I used to have HA in raspberry but then decided to take something more powerful and combine it with media share. So bought Intel NUC and not being familiar with Linux, I only managed to run HA in docker on Ubuntu 16.04 desktop version. BUT I don’t feel comfortable with that. If anything goes wrong I have no idea what to do.
So I would prefer installing HA in a more used friendly way and use the second HDD that I have in the NUC, as file/media share.
I know something is changing with Debian etc but I didn’t understand exactly what.
I think most run HA as virtual machine or something similar on more powerful machines, leaving the rest of the resources up to you as you wish to use them.
Just my thoughts on why I don’t see this as an issue.

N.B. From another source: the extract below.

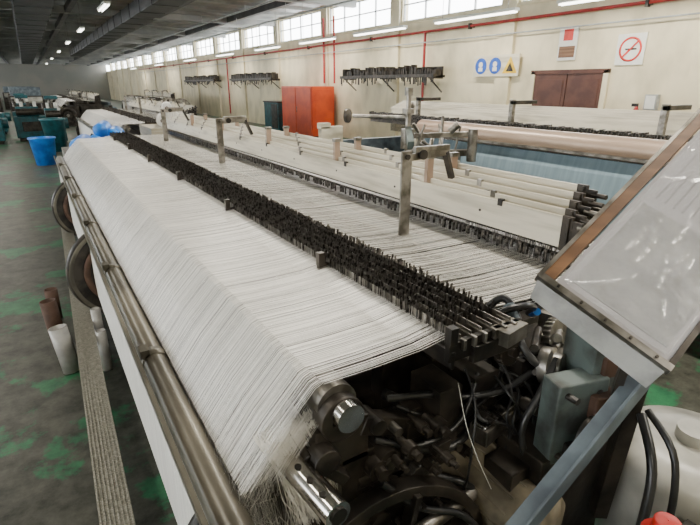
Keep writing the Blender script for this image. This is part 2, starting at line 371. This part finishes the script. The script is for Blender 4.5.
    for y in (Y0+.85,Y0+3.45,Y0+5.6):
        b.box((1.33,y-.006,.9),(1.385,y+.006,1.43),'steel');b.box((1.33,y-.03,.9),(1.385,y+.03,1.05),'steel')
        b.cyl((1.357,y-.015,1.405),(1.357,y+.015,1.405),.012,'dark',12)
        b.beam((1.36,y,1.40),(1.62,y+.02,1.41),.02,.03,'steel');b.cyl((1.44,y-.02,1.41),(1.44,y+.02,1.41),.022,'dark',14)
        b.box((1.4,y-.012,1.42),(1.6,y+.012,1.445),'steel')
        b.beam((1.60,y+.02,1.41),(1.66,y+.03,1.28),.03,.02,'dark')
    for y in (Y0+1.0,Y0+1.9,Y0+3.0,Y0+4.2,Y0+5.3):
        for x in(1.62,1.78):
            b.box((x-.02,y-.012,1.16),(x+.02,y+.012,1.37),'roll' if hi else 'cream');b.box((x-.024,y-.018,1.36),(x+.024,y+.018,1.38),'steel')
    b.done('harness_guides',e,.002)
    b=MB()
    for y in (Y0+.16,Y0+3.0,Y1):
        b.box((.75,y,.0),(1.0,y+.06,.98),'dark');b.box((1.9,y,.0),(2.25,y+.06,.85),'sagegreen');b.box((.3,y,.0),(2.25,y+.06,.20),'dark');b.box((.9,y,.5),(1.95,y+.06,.90),'dark')
    for x,z in((.95,.9),(.85,.25),(2.15,.3),(2.15,.82)): b.box((x-.06,Y0+.1,z-.08),(x+.06,Y1,z+.02),'dark')
    b.box((.55,Y0+.2,.72),(.9,Y1,.80),'dark');b.box((1.0,Y0+.25,.6),(2.0,Y1,.7),'dark')  # dark trays added under the warp sheets to darken the loom interior
    b.box((2.1,Y0+.2,.84),(2.22,Y1,.97),'bluegrey')
    b.cyl((2.36,Y0+.2,.66),(2.36,Y1,.66),.1,'bluecloth',24)
    b.done('loom_frame',e,.004)
Lm=empty('power_loom');loom(Lm,.86,7.4,True)
# ---- near end drive machinery ----
b=MB()
b.box((.43,.84,.80),(.58,.90,.93),'dark');b.prof((.50,.83,.95),(0,1,0),[(0,.03),(0,.06),(.05,.06),(.05,.03)],'dark',20)
b.beam((.56,.86,.9),(.72,.88,.82),.05,.05,'dark');b.cyl((.60,.82,.89),(.60,.9,.89),.022,'dark',12);b.cyl((.655,.81,.86),(.655,.88,.86),.014,'steel',6)
b.box((.50,.84,.55),(.60,.93,.82),'dark');b.cyl((.62,.80,.79),(.62,.9,.79),.035,'dark',16);b.cyl((.62,.79,.79),(.62,.80,.79),.018,'steel',6)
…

On the topic of a more user friendly module it’d be crazy in the far future if HA is just a Windows App or something like that.
That’d really break the cost of entry for every day PC users.
I wouldn’t run anything on windows if I wanted reliability.
Agreed but it’d get people in the door when market saturation is the goal.
Not now obviously.
I think stability is more important than market saturation.
Before running HA on my rpi for a year, I`m now running my HA as a VM in Windows on a 2820fykh NUC (7.5 W!!) of 4/5 years old for the last 6 months. Its a shared system which allows the HA VM 1GB, leaving the rest of 8GB available as Kodi machine in the living room. Only when I do a host system reboot it affects watching TV Other than that its running fine: I did not notice any differences in reliability.
Back to the op’s post. Use proxmox and run your file server on a different VM.
OP, maybe I’m missing it - how does this falls under the “What the heck” guidelines?
What the heck, why am I required to do nothing else with this grunty NUC?